全脳科学帳

これを好む者はこれを楽しむ者に如かず

ABC予想の同値な表現

先月のことになるが、ABC予想が解決されたらしい、ということが報じられた。

www.asahi.com

大ニュース。どうやらこれはもう、証明されたと思ってよさそうである。

ところで、ABC予想が主張している内容にはいくつかの表現方法がある。

まず共通の事柄として、

  • 自然数 nに対して、 nの互いに異なる素因数の積(素因数分解して指数をすべて 1にしたもの)を nの根基(radical)と呼び、 \mathrm{rad}(n)と書く。
    例:  \mathrm{rad}(6) = \mathrm{rad}(2 \cdot 3) = 2 \cdot 3 = 6
     \mathrm{rad}(45) = \mathrm{rad}(3^2 \cdot 5) = 3 \cdot 5 = 15
  • 自然数の組 (a, b, c)で、 a \lt b a bは互いに素、 a + b = cであるもの(ABCトリプルという)を考える。

このとき、ABC予想は以下のように表現される。

ABC予想(表現1)
任意の \varepsilon \gt 0に対し、次を満たす (a, b, c)の組はたかだか有限個しか存在しない。
 c \gt \mathrm{rad}(abc)^{1 + \varepsilon}

ABC予想(表現2)
任意の \varepsilon \gt 0に対し、ある K(\varepsilon) \gt 0が存在し、すべての (a, b, c)の組に対して次が成り立つ。
 c \lt K(\varepsilon) \cdot \mathrm{rad}(abc)^{1 + \varepsilon}

ABC予想(表現3)
 (a, b, c)に対し \displaystyle q = \frac{\log c}{\log(\mathrm{rad}(abc))}とする。
( q (a, b, c)の「クオリティ(質)」という)
任意の \varepsilon \gt 0に対し、 q \gt 1 + \varepsilonとなる (a, b, c)の組はたかだか有限個しか存在しない。

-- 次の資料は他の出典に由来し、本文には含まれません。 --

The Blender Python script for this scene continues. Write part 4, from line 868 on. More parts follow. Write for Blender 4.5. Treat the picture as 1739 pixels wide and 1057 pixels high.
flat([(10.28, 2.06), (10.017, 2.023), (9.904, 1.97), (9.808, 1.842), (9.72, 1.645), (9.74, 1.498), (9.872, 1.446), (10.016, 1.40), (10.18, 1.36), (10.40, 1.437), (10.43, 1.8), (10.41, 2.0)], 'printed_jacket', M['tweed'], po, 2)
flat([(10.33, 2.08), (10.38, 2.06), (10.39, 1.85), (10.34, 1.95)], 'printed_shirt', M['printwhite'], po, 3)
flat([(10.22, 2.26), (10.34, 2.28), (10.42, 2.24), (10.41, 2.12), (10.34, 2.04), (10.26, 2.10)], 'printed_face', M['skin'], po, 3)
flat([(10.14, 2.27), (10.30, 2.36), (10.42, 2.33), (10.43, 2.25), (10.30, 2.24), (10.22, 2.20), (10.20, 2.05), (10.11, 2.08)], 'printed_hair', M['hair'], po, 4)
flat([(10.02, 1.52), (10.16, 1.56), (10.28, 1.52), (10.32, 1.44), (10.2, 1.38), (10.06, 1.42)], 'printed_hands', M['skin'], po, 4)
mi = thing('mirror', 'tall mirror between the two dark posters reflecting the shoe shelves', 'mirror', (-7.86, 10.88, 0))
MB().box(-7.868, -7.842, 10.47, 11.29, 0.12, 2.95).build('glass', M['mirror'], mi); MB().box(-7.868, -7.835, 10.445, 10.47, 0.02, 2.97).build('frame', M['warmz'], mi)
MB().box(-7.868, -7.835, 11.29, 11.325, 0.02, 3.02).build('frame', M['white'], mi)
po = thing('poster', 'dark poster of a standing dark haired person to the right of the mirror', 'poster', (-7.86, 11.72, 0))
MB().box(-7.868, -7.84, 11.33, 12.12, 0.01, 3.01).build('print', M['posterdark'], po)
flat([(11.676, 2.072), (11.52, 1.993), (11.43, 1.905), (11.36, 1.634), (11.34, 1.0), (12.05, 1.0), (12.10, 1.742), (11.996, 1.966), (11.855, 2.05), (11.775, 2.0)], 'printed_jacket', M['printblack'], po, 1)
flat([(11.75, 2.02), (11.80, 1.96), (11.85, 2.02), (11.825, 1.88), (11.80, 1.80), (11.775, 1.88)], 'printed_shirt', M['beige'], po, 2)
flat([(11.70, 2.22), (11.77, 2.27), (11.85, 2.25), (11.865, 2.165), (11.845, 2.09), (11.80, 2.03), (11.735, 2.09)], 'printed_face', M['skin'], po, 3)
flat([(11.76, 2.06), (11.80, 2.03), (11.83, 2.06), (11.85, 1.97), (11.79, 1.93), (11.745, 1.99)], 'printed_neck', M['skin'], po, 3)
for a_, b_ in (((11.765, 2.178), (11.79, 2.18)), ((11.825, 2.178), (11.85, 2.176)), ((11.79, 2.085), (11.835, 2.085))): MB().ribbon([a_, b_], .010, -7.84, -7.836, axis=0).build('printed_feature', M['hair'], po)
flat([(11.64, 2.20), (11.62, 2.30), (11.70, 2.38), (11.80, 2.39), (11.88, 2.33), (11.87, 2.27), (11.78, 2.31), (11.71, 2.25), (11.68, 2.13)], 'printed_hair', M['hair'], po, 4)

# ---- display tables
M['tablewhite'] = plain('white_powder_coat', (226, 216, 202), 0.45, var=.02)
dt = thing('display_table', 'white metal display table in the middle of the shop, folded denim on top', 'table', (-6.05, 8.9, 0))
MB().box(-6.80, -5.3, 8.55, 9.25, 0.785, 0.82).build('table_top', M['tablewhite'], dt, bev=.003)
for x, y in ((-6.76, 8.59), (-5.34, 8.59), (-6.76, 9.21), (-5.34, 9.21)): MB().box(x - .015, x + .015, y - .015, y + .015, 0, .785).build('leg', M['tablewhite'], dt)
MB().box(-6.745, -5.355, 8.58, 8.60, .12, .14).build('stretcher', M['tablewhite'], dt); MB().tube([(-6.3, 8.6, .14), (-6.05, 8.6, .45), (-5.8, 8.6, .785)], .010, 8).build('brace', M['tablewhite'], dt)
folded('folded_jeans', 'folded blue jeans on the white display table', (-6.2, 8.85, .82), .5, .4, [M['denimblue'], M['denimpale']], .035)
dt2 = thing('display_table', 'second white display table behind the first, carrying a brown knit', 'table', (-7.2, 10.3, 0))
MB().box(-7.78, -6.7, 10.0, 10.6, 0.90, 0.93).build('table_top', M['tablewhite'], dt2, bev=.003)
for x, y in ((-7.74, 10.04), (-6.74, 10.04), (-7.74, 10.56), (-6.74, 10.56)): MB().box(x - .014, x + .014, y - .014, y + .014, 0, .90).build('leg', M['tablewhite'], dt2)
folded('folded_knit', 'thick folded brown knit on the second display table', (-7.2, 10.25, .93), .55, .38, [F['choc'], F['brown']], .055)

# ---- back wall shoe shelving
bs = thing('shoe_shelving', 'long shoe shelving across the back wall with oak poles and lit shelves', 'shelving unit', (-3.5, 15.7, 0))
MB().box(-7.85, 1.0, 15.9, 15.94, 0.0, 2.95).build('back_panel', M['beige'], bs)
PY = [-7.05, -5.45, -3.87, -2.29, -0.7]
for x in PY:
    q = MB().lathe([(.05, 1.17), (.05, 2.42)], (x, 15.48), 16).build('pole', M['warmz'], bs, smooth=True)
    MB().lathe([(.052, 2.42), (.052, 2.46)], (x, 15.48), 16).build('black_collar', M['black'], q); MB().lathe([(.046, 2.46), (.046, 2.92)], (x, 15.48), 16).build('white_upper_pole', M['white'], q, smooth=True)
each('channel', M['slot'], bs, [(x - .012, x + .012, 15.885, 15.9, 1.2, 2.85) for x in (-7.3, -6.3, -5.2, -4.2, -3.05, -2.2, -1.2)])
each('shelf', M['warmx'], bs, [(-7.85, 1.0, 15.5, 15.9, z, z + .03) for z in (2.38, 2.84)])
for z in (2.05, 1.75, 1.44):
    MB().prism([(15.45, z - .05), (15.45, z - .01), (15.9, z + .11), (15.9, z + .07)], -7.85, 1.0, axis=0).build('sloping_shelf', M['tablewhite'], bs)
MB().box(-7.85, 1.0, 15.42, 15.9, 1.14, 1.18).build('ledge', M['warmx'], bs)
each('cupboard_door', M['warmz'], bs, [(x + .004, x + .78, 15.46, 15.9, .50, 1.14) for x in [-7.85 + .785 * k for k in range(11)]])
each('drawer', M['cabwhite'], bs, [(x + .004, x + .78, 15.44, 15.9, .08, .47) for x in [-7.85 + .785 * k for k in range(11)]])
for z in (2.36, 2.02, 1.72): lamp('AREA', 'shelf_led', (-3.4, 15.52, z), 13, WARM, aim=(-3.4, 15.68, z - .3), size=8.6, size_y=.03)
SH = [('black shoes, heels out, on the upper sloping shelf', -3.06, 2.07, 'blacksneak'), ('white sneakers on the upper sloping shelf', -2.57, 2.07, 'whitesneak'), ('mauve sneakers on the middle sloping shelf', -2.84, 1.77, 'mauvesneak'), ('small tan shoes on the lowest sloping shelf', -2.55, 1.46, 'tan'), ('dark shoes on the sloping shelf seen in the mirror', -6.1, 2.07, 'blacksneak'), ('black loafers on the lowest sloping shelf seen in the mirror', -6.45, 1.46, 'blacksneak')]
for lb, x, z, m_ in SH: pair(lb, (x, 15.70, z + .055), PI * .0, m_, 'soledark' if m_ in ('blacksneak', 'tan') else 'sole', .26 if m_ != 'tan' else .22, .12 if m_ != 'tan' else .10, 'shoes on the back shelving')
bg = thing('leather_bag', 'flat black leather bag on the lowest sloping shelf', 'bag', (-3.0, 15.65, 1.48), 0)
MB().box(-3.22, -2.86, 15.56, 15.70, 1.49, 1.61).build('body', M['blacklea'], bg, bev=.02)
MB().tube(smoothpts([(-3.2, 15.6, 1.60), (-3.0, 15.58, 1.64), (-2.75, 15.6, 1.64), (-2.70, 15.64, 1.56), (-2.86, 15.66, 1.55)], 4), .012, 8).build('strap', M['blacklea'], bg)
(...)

これら3つが同値であるというのだが、なぜ同値になるのかがわからなかった。

 \mathrm{rad}(abc) cも自然数であるから、

 q \gt 1 + \varepsilon

 \Leftrightarrow \log c \gt (1 + \varepsilon) \log(\mathrm{rad}(abc))

 \Leftrightarrow c \gt \mathrm{rad}(abc)^{1 + \varepsilon}

となり、表現1と表現3が同値であることはすぐわかる。しかし表現2が表現1(あるいは表現3)となぜ同値になるのかは簡単ではない。

たかだか有限個しか存在しなければそれに合わせて K(\varepsilon)をとればいいので、表現1⇒表現2は明らか。しかし表現2⇒表現1となる理由がわからなかった。

このことを数学教室 和で質問したら、以下の記事を紹介いただいた。ここに「同値であることの証明」が載っている。

integers.hatenablog.com

なるほど! 任意の \varepsilon \gt 0に対して成り立つので、 \varepsilonより小さい \varepsilon' \gt 0でも成り立ち、それを用いて有限個であることを証明するのか。

これで、表現1〜3が同値であることはわかった。悩んでいた1と2の同値性がとりあえず自明なことではなさそうなのでちょっと安心した。

肝心の予想の証明は超難解らしいが、入り口だけでも理解できる解説書が出るといいな。